§ **Data excerpt**:

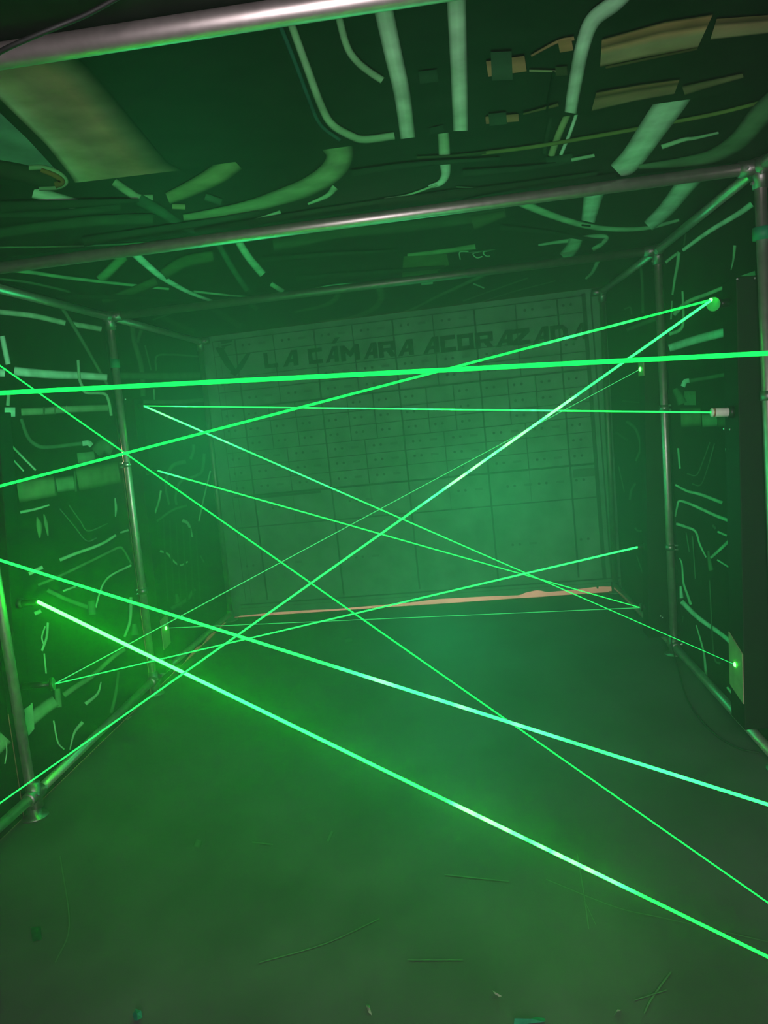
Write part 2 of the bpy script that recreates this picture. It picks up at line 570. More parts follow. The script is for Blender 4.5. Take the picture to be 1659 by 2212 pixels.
# far ceiling banner
cC.ribbon([(448, 656), (480, 680), (522, 706)], 17, (.055, .075, .05))
cC.ribbon([(330, 677), (370, 694), (420, 716)], 13, (.055, .075, .05))
cC.ribbon([(732, 632), (722, 648), (695, 661), (636, 674)], (16, 5), (.11, .15, .09))
cC.ribbon([(818, 616), (823, 645), (803, 669), (750, 688), (690, 694)], (19, 5), (.11, .15, .09))
cC.ribbon([(1052, 590), (1025, 603), (997, 616), (945, 640), (891, 667), (831, 688)], (10, 5), (.15, .19, .13))
cC.ribbon([(910, 612), (935, 609)], 9, MD)
cC.ribbon([(1022, 612), (1046, 622)], 4, MD)
cC.ribbon([(1292, 562), (1280, 587), (1265, 602)], (10, 5), MD)
cC.ribbon([(1000, 650), (1060, 628), (1140, 600)], 4, DM)
cC.ribbon([(1010, 662), (1100, 632), (1200, 606)], 3, DM)
cC.ribbon([(540, 655), (556, 668)], 12, (.07, .10, .07))
cC.ribbon([(330, 690), (400, 668), (470, 663)], 4, DM)
cC.build('ceiling_banner', M_VINYL, label='farthest ceiling banner, faint pipe prints, just in front of the vault banner', cat='banner', group='pipe print banners under the roof')


# side banners ------------------------------------------------------
def side_sheet(side, y0, y1, hem=None):
    x0 = XL if side < 0 else XR
    s = Sheet(lambda x, y: on_x(x, y, x0), (-side, 0, 0))
    ring = [(x0 + SH * ZC, y0, ZC - .002), (x0 + SH * ZC, y1, ZC - .002)]
    if hem:
        for y, z in hem[::-1]:
            ring.append((x0 + SH * z, y, z))
    else:
        ring += [(x0, y1, 0.004), (x0, y0, 0.004)]
    s.base(ring, BG)
    return s


lN = side_sheet(-1, 0.3, D1 - .005)
lM = side_sheet(-1, D1 + .005, D2 - .005)
lF = side_sheet(-1, D2 + .005, 6.53, [(D2 + .005, .004), (5.05, .004), (5.12, .012), (5.2, .004), (5.3, .004), (5.42, .016), (5.6, .026), (5.72, .005), (5.80, .012), (5.88, .028), (6.0, .022), (6.08, .005), (6.3, .018), (6.36, .006), (6.53, .004)])

R_ = lM.ribbon
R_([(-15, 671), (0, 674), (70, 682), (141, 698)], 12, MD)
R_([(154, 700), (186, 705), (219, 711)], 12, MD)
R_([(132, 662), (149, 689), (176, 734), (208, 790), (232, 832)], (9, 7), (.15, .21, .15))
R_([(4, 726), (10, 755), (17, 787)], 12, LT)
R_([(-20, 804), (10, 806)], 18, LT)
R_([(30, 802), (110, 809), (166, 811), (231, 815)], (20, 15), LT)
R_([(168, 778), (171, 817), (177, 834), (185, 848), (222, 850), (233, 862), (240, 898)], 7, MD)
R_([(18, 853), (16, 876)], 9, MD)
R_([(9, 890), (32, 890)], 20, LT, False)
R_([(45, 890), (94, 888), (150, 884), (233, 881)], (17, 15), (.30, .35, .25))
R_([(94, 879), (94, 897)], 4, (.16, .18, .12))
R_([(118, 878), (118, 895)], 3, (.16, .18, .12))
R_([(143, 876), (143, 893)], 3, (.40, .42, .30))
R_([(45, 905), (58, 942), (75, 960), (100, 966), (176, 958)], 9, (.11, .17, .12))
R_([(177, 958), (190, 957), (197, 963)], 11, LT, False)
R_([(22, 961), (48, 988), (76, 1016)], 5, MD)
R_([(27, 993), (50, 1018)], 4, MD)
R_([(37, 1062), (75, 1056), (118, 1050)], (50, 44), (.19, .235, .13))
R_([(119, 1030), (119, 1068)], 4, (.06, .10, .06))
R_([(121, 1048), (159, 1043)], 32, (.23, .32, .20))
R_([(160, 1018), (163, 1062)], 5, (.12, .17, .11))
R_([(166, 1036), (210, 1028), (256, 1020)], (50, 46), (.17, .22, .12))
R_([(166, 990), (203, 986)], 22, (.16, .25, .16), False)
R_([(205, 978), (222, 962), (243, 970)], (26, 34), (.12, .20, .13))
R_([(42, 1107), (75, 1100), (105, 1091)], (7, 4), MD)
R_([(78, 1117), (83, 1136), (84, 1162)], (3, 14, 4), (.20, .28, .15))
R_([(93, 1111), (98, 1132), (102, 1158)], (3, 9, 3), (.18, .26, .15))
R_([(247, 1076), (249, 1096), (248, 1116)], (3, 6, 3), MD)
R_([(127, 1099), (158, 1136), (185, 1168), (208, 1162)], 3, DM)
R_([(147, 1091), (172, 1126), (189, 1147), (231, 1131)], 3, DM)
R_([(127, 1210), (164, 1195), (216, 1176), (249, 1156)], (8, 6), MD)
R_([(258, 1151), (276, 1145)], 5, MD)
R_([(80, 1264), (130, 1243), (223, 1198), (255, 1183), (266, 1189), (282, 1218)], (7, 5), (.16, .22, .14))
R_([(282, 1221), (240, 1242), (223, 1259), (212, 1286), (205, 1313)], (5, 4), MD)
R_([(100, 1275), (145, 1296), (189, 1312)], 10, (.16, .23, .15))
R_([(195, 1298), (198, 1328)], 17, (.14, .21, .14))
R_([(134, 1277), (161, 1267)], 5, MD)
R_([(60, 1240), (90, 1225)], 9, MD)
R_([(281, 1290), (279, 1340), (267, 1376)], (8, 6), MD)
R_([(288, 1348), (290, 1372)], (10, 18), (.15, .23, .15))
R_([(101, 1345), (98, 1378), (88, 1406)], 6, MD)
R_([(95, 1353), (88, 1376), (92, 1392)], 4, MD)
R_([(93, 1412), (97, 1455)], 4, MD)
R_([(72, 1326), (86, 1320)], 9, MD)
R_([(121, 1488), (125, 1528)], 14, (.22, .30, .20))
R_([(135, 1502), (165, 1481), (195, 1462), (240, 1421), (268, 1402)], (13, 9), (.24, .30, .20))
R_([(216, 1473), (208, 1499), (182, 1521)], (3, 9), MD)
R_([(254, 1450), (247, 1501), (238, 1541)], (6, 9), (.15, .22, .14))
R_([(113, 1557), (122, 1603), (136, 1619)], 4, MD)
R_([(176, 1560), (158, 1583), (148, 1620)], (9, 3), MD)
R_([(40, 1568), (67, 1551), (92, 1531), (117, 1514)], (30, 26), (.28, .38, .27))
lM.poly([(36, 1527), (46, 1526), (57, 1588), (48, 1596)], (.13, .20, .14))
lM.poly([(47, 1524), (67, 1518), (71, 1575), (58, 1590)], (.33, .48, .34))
R_ = lN.ribbon
R_([(-60, 1650), (-20, 1625), (11, 1592)], (30, 34), (.30, .42, .30))
R_([(12, 1600), (14, 1625), (10, 1650)], 3, MD)
lN.build('side_banner', M_VINYL, label='banner of dark pipe prints beside the nearest post with a floor flange', cat='banner', group='pipe print banners along the sides')
lM.build('side_banner', M_VINYL, label='banner printed with fat pipe joints behind the near black tower of paired thin beams', cat='banner', group='pipe print banners along the sides')
R_ = lF.ribbon
R_([(285, 700), (290, 738), (302, 778), (307, 809), (309, 856)], (12, 12), (.13, .19, .13))
R_([(306, 709), (296, 740)], 9, (.11, .16, .11))
R_([(255, 811), (300, 812), (370, 812), (442, 810)], 15, (.11, .16, .11))
R_([(313, 746), (326, 800)], 4, DM)
R_([(332, 840), (333, 864)], 4, MD)
R_([(337, 801), (338, 770), (370, 766), (429, 770)], 5, DM)
R_([(309, 868), (385, 868), (448, 863)], 10, DM)
R_([(418, 960), (417, 976), (411, 992)], 8, DM)
R_([(401, 997), (374, 1005), (360, 1029), (358, 1056), (365, 1090)], (11, 5), (.12, .17, .12))
R_([(441, 980), (436, 1017), (420, 1029), (389, 1041), (379, 1072), (381, 1091)], (8, 6), DM)
R_([(347, 1060), (342, 1085), (334, 1109)], 5, MD)
R_([(338, 1126), (372, 1102), (403, 1092)], 6, DM)
R_([(454, 1017), (440, 1075), (429, 1126)], 4, MD)
R_([(393, 1124), (406, 1132), (415, 1160)], (9, 5), MD)
R_([(345, 1190), (362, 1197), (374, 1212), (389, 1221), (405, 1213)], (6, 4), MD)
R_([(380, 1284), (385, 1312)], (8, 18), DM)
R_([(420, 1272), (403, 1295), (369, 1315)], 9, DM)
R_([(432, 1200), (440, 1215)], 4, DM)
for k in range(6):
    R_([(352 + k * 14, 1120 + k * 5), (356 + k * 14, 1210), (362 + k * 14, 1300)], 5, (.032, .05, .035))
lF.build('side_banner', M_VINYL, label='banner of faint pipe prints beyond the far tower with the lit target', cat='banner', group='pipe print banners along the sides')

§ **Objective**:
As listed above, the lines from the line with "(.15, .22, .14))" to the line with "(.13, .20, .14))" are to be echoed exactly, with both ends included and nothing added.

§ **Worked answer**:
R_([(254, 1450), (247, 1501), (238, 1541)], (6, 9), (.15, .22, .14))
R_([(113, 1557), (122, 1603), (136, 1619)], 4, MD)
R_([(176, 1560), (158, 1583), (148, 1620)], (9, 3), MD)
R_([(40, 1568), (67, 1551), (92, 1531), (117, 1514)], (30, 26), (.28, .38, .27))
lM.poly([(36, 1527), (46, 1526), (57, 1588), (48, 1596)], (.13, .20, .14))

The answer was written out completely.